▶ [AIM] Write out the records again, exactly, leaving none out.

Scenes as source code
=====

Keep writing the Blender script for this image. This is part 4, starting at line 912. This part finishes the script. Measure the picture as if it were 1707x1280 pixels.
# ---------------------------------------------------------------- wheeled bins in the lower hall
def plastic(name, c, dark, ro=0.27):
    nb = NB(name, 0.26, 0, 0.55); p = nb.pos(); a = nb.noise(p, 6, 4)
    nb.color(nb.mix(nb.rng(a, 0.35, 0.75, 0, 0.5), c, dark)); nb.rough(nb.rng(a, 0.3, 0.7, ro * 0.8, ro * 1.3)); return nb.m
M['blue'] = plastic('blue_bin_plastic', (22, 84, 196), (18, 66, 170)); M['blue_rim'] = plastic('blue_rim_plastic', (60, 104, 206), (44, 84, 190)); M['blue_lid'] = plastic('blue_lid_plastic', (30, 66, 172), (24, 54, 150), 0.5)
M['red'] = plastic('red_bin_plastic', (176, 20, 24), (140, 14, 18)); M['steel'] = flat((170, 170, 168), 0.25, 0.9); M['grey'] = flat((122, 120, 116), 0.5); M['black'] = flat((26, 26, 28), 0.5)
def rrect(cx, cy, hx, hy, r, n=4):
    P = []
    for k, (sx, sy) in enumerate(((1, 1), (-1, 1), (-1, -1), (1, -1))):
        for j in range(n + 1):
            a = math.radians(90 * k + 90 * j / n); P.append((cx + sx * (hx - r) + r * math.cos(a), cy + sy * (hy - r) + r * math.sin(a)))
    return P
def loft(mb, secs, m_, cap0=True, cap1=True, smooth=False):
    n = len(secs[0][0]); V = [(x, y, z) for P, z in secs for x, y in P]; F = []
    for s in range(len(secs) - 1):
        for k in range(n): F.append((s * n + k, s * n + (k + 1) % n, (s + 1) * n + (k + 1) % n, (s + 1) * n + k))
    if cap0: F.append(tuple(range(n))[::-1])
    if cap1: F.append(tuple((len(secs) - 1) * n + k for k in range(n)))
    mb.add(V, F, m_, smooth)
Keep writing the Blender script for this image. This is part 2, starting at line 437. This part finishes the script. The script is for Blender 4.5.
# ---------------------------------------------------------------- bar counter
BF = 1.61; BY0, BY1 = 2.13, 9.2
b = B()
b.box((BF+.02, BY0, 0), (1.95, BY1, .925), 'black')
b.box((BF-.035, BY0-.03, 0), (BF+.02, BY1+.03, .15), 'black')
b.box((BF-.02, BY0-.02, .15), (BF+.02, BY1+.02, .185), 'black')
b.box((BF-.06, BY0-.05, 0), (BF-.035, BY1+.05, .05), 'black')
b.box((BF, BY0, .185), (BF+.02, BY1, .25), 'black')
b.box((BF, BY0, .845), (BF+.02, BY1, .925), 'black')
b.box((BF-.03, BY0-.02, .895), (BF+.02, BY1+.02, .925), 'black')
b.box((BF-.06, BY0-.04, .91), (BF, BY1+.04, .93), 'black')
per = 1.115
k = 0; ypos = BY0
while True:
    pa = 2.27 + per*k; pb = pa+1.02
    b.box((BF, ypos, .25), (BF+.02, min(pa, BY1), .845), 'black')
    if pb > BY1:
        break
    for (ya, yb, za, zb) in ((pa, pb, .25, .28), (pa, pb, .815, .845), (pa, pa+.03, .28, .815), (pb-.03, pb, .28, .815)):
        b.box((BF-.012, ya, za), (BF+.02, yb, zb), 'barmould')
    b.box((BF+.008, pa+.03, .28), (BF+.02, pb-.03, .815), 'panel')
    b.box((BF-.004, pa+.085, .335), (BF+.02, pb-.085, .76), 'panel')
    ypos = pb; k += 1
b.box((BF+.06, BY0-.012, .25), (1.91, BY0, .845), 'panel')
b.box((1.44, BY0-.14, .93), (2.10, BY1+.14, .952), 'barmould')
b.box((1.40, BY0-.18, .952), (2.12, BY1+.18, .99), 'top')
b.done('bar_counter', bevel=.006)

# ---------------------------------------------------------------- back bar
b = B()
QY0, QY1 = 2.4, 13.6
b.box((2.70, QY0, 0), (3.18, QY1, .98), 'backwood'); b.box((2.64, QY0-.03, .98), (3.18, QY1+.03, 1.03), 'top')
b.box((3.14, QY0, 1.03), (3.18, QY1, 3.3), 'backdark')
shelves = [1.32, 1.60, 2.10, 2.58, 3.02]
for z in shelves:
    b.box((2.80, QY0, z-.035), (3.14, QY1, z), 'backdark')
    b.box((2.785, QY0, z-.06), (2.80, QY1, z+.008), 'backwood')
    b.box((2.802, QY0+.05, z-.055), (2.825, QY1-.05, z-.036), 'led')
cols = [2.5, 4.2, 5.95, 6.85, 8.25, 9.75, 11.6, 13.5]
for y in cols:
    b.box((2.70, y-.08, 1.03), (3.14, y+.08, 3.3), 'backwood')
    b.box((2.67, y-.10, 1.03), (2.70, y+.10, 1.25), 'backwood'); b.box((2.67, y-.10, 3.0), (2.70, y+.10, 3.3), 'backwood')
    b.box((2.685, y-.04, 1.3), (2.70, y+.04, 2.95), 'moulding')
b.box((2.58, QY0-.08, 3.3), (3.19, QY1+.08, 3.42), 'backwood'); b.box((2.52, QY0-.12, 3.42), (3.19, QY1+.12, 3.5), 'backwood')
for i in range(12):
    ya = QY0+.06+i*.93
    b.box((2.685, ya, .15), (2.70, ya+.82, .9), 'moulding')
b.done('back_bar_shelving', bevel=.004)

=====

▶ [OUTPUT OF THE EXERCISE]
Keep writing the Blender script for this image. This is part 4, starting at line 912. This part finishes the script. Measure the picture as if it were 1707x1280 pixels.
# ---------------------------------------------------------------- wheeled bins in the lower hall
def plastic(name, c, dark, ro=0.27):
    nb = NB(name, 0.26, 0, 0.55); p = nb.pos(); a = nb.noise(p, 6, 4)
    nb.color(nb.mix(nb.rng(a, 0.35, 0.75, 0, 0.5), c, dark)); nb.rough(nb.rng(a, 0.3, 0.7, ro * 0.8, ro * 1.3)); return nb.m
M['blue'] = plastic('blue_bin_plastic', (22, 84, 196), (18, 66, 170)); M['blue_rim'] = plastic('blue_rim_plastic', (60, 104, 206), (44, 84, 190)); M['blue_lid'] = plastic('blue_lid_plastic', (30, 66, 172), (24, 54, 150), 0.5)
M['red'] = plastic('red_bin_plastic', (176, 20, 24), (140, 14, 18)); M['steel'] = flat((170, 170, 168), 0.25, 0.9); M['grey'] = flat((122, 120, 116), 0.5); M['black'] = flat((26, 26, 28), 0.5)
def rrect(cx, cy, hx, hy, r, n=4):
    P = []
    for k, (sx, sy) in enumerate(((1, 1), (-1, 1), (-1, -1), (1, -1))):
        for j in range(n + 1):
            a = math.radians(90 * k + 90 * j / n); P.append((cx + sx * (hx - r) + r * math.cos(a), cy + sy * (hy - r) + r * math.sin(a)))
    return P
def loft(mb, secs, m_, cap0=True, cap1=True, smooth=False):
    n = len(secs[0][0]); V = [(x, y, z) for P, z in secs for x, y in P]; F = []
    for s in range(len(secs) - 1):
        for k in range(n): F.append((s * n + k, s * n + (k + 1) % n, (s + 1) * n + (k + 1) % n, (s + 1) * n + k))
    if cap0: F.append(tuple(range(n))[::-1])
    if cap1: F.append(tuple((len(secs) - 1) * n + k for k in range(n)))
    mb.add(V, F, m_, smooth)
Keep writing the Blender script for this image. This is part 2, starting at line 437. This part finishes the script. The script is for Blender 4.5.
# ---------------------------------------------------------------- bar counter
BF = 1.61; BY0, BY1 = 2.13, 9.2
b = B()
b.box((BF+.02, BY0, 0), (1.95, BY1, .925), 'black')
b.box((BF-.035, BY0-.03, 0), (BF+.02, BY1+.03, .15), 'black')
b.box((BF-.02, BY0-.02, .15), (BF+.02, BY1+.02, .185), 'black')
b.box((BF-.06, BY0-.05, 0), (BF-.035, BY1+.05, .05), 'black')
b.box((BF, BY0, .185), (BF+.02, BY1, .25), 'black')
b.box((BF, BY0, .845), (BF+.02, BY1, .925), 'black')
b.box((BF-.03, BY0-.02, .895), (BF+.02, BY1+.02, .925), 'black')
b.box((BF-.06, BY0-.04, .91), (BF, BY1+.04, .93), 'black')
per = 1.115
k = 0; ypos = BY0
while True:
    pa = 2.27 + per*k; pb = pa+1.02
    b.box((BF, ypos, .25), (BF+.02, min(pa, BY1), .845), 'black')
    if pb > BY1:
        break
    for (ya, yb, za, zb) in ((pa, pb, .25, .28), (pa, pb, .815, .845), (pa, pa+.03, .28, .815), (pb-.03, pb, .28, .815)):
        b.box((BF-.012, ya, za), (BF+.02, yb, zb), 'barmould')
    b.box((BF+.008, pa+.03, .28), (BF+.02, pb-.03, .815), 'panel')
    b.box((BF-.004, pa+.085, .335), (BF+.02, pb-.085, .76), 'panel')
    ypos = pb; k += 1
b.box((BF+.06, BY0-.012, .25), (1.91, BY0, .845), 'panel')
b.box((1.44, BY0-.14, .93), (2.10, BY1+.14, .952), 'barmould')
b.box((1.40, BY0-.18, .952), (2.12, BY1+.18, .99), 'top')
b.done('bar_counter', bevel=.006)

# ---------------------------------------------------------------- back bar
b = B()
QY0, QY1 = 2.4, 13.6
b.box((2.70, QY0, 0), (3.18, QY1, .98), 'backwood'); b.box((2.64, QY0-.03, .98), (3.18, QY1+.03, 1.03), 'top')
b.box((3.14, QY0, 1.03), (3.18, QY1, 3.3), 'backdark')
shelves = [1.32, 1.60, 2.10, 2.58, 3.02]
for z in shelves:
    b.box((2.80, QY0, z-.035), (3.14, QY1, z), 'backdark')
    b.box((2.785, QY0, z-.06), (2.80, QY1, z+.008), 'backwood')
    b.box((2.802, QY0+.05, z-.055), (2.825, QY1-.05, z-.036), 'led')
cols = [2.5, 4.2, 5.95, 6.85, 8.25, 9.75, 11.6, 13.5]
for y in cols:
    b.box((2.70, y-.08, 1.03), (3.14, y+.08, 3.3), 'backwood')
    b.box((2.67, y-.10, 1.03), (2.70, y+.10, 1.25), 'backwood'); b.box((2.67, y-.10, 3.0), (2.70, y+.10, 3.3), 'backwood')
    b.box((2.685, y-.04, 1.3), (2.70, y+.04, 2.95), 'moulding')
b.box((2.58, QY0-.08, 3.3), (3.19, QY1+.08, 3.42), 'backwood'); b.box((2.52, QY0-.12, 3.42), (3.19, QY1+.12, 3.5), 'backwood')
for i in range(12):
    ya = QY0+.06+i*.93
    b.box((2.685, ya, .15), (2.70, ya+.82, .9), 'moulding')
b.done('back_bar_shelving', bevel=.004)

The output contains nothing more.